The Ukrainian president called on the United Nations not only to act immediately to bring Russia to account for the deaths of civilians in Bucha, but also to expel Russia from the council, which has been unable to take any action beyond passing nonbinding resolutions over Russia’s invasion because Moscow holds veto power.

“We are dealing with a state that turns its veto at the UN Security Council into the right to [cause] death,” Zelenskiy said.

He said the United Nations must take a hard look at itself and ask whether the time of international law is over. He called for reform of the UN Charter and an international war crimes tribunal similar to the one that judged the Nazis after World War II.
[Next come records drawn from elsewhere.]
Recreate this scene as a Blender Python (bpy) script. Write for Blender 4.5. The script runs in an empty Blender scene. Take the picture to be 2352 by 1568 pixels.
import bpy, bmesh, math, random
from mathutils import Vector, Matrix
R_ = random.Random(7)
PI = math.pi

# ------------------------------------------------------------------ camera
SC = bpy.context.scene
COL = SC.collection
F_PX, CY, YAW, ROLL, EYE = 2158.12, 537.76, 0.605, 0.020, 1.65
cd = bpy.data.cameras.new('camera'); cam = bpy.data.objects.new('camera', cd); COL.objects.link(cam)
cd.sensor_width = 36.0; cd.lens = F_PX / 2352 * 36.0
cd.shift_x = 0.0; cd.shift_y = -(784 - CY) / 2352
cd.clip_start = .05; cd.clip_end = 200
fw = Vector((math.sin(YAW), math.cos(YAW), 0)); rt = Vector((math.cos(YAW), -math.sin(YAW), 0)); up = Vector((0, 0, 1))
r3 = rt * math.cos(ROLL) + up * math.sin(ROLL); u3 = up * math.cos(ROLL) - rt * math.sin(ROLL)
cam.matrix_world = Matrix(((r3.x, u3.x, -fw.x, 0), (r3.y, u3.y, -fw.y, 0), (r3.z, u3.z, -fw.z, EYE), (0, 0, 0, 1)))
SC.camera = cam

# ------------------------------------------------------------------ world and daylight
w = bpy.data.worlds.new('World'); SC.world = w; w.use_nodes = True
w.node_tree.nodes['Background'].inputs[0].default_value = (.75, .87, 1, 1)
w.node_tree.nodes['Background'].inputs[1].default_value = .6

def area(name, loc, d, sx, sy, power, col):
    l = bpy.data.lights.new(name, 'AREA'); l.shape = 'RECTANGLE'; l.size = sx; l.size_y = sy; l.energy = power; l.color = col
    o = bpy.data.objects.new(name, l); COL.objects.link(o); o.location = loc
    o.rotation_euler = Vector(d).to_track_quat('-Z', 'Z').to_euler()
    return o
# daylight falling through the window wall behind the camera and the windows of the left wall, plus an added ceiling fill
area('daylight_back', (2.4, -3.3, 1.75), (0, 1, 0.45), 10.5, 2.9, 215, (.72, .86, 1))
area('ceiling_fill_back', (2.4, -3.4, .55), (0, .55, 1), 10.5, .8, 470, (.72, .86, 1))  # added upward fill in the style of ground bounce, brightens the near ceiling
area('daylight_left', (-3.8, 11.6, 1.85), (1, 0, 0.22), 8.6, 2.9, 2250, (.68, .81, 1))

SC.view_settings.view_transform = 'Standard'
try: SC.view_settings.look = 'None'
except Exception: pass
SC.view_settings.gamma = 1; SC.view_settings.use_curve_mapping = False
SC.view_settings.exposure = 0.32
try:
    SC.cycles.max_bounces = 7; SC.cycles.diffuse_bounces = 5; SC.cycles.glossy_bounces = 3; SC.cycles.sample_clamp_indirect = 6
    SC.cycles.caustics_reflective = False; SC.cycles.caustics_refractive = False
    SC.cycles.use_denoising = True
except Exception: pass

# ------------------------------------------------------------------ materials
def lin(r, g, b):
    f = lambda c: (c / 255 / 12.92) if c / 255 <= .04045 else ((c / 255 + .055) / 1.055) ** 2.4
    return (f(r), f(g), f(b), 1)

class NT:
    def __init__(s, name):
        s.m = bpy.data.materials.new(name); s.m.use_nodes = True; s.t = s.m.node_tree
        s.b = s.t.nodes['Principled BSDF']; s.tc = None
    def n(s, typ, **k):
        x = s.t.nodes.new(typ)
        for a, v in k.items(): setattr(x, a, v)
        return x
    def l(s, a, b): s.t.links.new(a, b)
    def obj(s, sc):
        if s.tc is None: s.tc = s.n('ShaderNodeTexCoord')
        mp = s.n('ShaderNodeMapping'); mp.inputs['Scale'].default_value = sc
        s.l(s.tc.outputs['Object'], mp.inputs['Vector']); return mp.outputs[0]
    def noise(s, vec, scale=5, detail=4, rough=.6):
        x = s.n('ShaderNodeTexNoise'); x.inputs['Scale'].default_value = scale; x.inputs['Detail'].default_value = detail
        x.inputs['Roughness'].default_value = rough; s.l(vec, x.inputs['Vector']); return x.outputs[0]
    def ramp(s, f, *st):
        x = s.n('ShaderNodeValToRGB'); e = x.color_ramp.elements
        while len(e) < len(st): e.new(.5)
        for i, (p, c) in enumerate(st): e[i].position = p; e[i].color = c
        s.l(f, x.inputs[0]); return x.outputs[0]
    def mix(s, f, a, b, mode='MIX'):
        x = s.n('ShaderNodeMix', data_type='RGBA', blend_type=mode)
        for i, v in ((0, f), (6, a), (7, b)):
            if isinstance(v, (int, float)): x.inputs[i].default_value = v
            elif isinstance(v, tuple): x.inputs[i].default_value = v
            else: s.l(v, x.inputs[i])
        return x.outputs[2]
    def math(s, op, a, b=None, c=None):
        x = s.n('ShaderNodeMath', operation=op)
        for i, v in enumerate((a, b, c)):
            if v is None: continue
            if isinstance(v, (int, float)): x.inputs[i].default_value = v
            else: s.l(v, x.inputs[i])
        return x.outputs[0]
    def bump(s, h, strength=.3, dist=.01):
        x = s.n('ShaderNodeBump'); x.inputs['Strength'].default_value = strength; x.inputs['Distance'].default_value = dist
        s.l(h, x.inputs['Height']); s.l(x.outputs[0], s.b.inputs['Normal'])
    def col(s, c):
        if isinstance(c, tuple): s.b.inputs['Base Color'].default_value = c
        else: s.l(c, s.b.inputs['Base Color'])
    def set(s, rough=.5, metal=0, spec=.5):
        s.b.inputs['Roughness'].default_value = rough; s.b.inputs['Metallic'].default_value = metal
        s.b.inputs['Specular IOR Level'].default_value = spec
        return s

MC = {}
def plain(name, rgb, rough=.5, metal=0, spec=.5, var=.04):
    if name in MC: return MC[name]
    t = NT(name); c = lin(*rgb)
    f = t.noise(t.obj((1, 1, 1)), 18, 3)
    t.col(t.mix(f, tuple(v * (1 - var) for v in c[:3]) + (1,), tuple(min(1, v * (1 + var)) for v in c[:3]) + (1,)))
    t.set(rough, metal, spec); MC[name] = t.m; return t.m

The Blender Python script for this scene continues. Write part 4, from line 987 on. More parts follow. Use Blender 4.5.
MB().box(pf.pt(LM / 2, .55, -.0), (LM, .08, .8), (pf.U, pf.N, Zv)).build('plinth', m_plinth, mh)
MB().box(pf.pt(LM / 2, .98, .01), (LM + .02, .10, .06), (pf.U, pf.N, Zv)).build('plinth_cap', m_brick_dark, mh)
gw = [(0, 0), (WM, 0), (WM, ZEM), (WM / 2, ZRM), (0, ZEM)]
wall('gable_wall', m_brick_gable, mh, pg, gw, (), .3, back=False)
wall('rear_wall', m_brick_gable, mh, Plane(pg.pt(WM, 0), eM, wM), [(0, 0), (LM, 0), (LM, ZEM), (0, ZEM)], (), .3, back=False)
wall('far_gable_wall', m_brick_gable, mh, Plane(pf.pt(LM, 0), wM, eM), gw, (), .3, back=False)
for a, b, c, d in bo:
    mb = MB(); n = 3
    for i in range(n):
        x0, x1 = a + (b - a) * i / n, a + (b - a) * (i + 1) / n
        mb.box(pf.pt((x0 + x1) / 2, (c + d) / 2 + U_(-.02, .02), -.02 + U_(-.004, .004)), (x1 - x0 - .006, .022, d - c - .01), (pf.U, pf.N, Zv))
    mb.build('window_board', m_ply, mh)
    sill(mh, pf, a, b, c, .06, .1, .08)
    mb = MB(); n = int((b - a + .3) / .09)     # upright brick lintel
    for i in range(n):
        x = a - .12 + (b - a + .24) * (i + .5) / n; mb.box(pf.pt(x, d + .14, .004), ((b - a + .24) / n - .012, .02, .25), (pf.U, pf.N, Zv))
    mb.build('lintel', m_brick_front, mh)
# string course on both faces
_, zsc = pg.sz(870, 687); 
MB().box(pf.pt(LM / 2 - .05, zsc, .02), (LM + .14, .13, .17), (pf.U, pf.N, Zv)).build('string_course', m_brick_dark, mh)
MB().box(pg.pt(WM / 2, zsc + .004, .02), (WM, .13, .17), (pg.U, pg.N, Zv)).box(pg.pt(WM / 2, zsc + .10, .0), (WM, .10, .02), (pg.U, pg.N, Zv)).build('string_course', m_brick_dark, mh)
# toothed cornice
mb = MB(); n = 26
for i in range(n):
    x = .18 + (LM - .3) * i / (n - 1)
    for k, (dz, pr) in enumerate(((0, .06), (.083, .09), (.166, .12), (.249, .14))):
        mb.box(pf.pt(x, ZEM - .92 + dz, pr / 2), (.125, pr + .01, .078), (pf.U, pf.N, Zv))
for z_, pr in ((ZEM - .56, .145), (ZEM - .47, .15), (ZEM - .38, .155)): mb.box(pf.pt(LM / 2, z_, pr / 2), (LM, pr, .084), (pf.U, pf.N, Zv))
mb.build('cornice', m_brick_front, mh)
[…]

“The United Nations can be simply closed. Ladies and gentlemen, are you ready to close the UN? And the time of international law is gone?” he asked. “If your answer is no, then you need to act immediately.”

His address came after global outrage over the discoveries of civilian victims in Bucha after Russian troops withdrew. U.S. President Joe Biden has called for a war crimes trial, and the United States and Britain have called for the removal of Russia from the UN Human Rights Council.

“What we’ve seen in Bucha is not the random act of a rogue unit. It’s a deliberate campaign to kill, to torture, to rape, to commit atrocities,” U.S. Secretary of State Antony Blinken said before leaving for a NATO meeting in Europe.

Bucha Mayor Anatoly Fedoruk said in an interview that the massacre was the Russians’ revenge for the resistance that the Ukrainian people have shown.
“My people were shot for fun or out of anger,” Fedoruk told Italy’s Corriere della Sera newspaper. “The Russians shot at everything that moved: passersby, people on bicycles, cars marked ‘children.'”

Washington and the European Union have promised more economic sanctions aimed at forcing President Vladimir Putin to halt the war.

The EU announced a fifth package of measures that would target oil and coal exports and prohibit Russian ships from entering European ports, while the U.S. Treasury Department said Russia would no longer be able to pay its foreign debt with dollars held in American banks.